California Lures Two Relocating Series, Adds 4 New Shows

Netflix's 'Special' and Apple's 'Little America' will film their second seasons in California.
Shane Gritzinger/FilmMagic

California has lured two more relocating TV series from other states.

Apple's Universal Television series Little America will move from New Jersey and Netflix's Horizon Scripted Television show Special will relocate from Texas — both for their second seasons of production. With the latest round of tax credits, California's tally of relocating TV series rises to 18.

In addition, California will welcome four new series: Searchlight TV's The Dropout, Paramount's Grease, Endeavor Content's Nine Perfect Strangers and HBO's untitled Showtime Lakers Project. In addition, the latest round of credits includes 10 recurring TV series already in the program, including Euphoria, American Crime Story and Lucifer.

“When already successful TV series relocate to California, they bring long-term jobs and significant in-state spending,” said California Film Commission executive director Colleen Bell. “The decision by so many projects to pack up and move production here affirms that our tax credit program is working and that California can still provide unsurpassed value.”

“Adam [McKay] and I are thrilled to be able to participate in the California Film Commission tax credit program for our HBO series about the Los Angeles Lakers,” said Kevin Messick, producer of the untitled Showtime Lakers Project. “We couldn’t imagine filming this show anywhere else, and we’re happy that HBO has the additional support from the state to help ensure this show stays local.”

A total of $152 million in tax credits is reserved for the 16 relocating, new and recurring projects.
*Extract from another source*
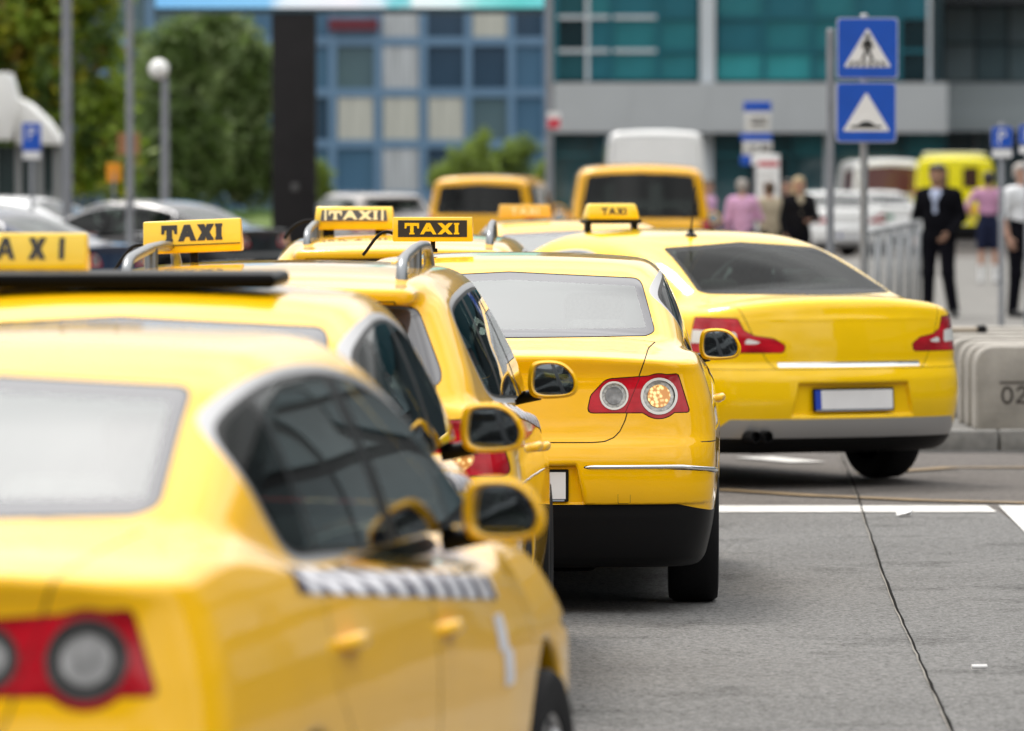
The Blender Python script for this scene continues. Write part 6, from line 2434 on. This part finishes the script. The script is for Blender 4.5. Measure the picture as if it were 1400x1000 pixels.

Together, they are on track to generate an estimated $782 million in qualified spending, which is defined as below-the-line wages to California workers and payments to in-state vendors. 

The 16 projects will employ an estimated 2,900 castmembers, 3,500 crew and 62,000 extras and stand-ins over a combined 1,450 in-state shoot days for the season.

To date, a total of 142 television projects, including new TV series, recurring, relocating TV series, pilots, MOWs and miniseries have been accepted into Program 2.0 since it was launched in July 2015.